Dans le Dossier H de L’Age d’homme (2002) consacré à Boutang quatre ans après sa mort, Vladimir Volkoff retient de lui cette formule qu’il a souvent utilisée à sa suite: «la patrie historique et charnelle». Chantal Delsol, elle, considère Boutang comme «un philosophe de la finitude, qui attache du prix à l’homme présent, avec son poids de pierre et sa médiocrité, alors que la pensée française aime surtout l’humanité future»; un philosophe professant «que l’intellectuel ne doit se vouer à rien d’autre qu’à chercher la vérité, fût-elle inconfortable, qu’il doit lui rendre témoignage, et, s’il le faut, la jeter à la figure de la société». La philosophe libérale-conservatrice lui pardonne ses «récriminations entêtées contre la démocratie» et son «irréductible platonisme», persuadée qu’il a planté les jalons d’une anthropologie politique. Elle voit surtout en lui un authentique dissident: ne défend-il pas la réalité en perdition? Ne prend-il pas «la défense de la figure et de la détermination humaines, brisées par l’idéologie»? Ne se bat-il pas «pour la survie d’une réalité raturée, parce qu’il sait que, sans elle, l’humanité, loin de se régénérer, mourra tout simplement»?

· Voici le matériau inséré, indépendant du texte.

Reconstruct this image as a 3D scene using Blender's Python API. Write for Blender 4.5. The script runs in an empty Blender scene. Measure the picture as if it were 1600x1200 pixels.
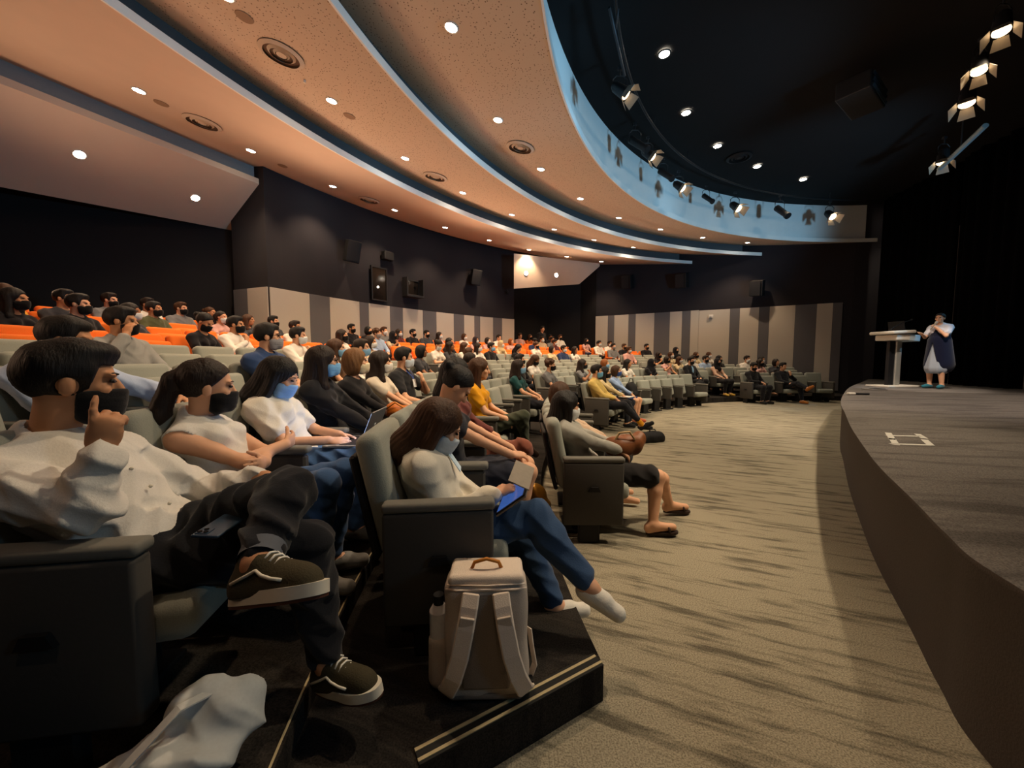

Un très éclairant Boutang publié chez Pardès (F–77880 Grez-sur-Loing) par un de ses anciens élèves, Axel Tisserand, vient aujourd’hui compléter le monumental dossier de L’Age d’homme. C’est une immersion en forme d’hommage dans l’œuvre d’un écrivain, philosophe et métaphysicien réputée difficile, mais qui mérite amplement le détour.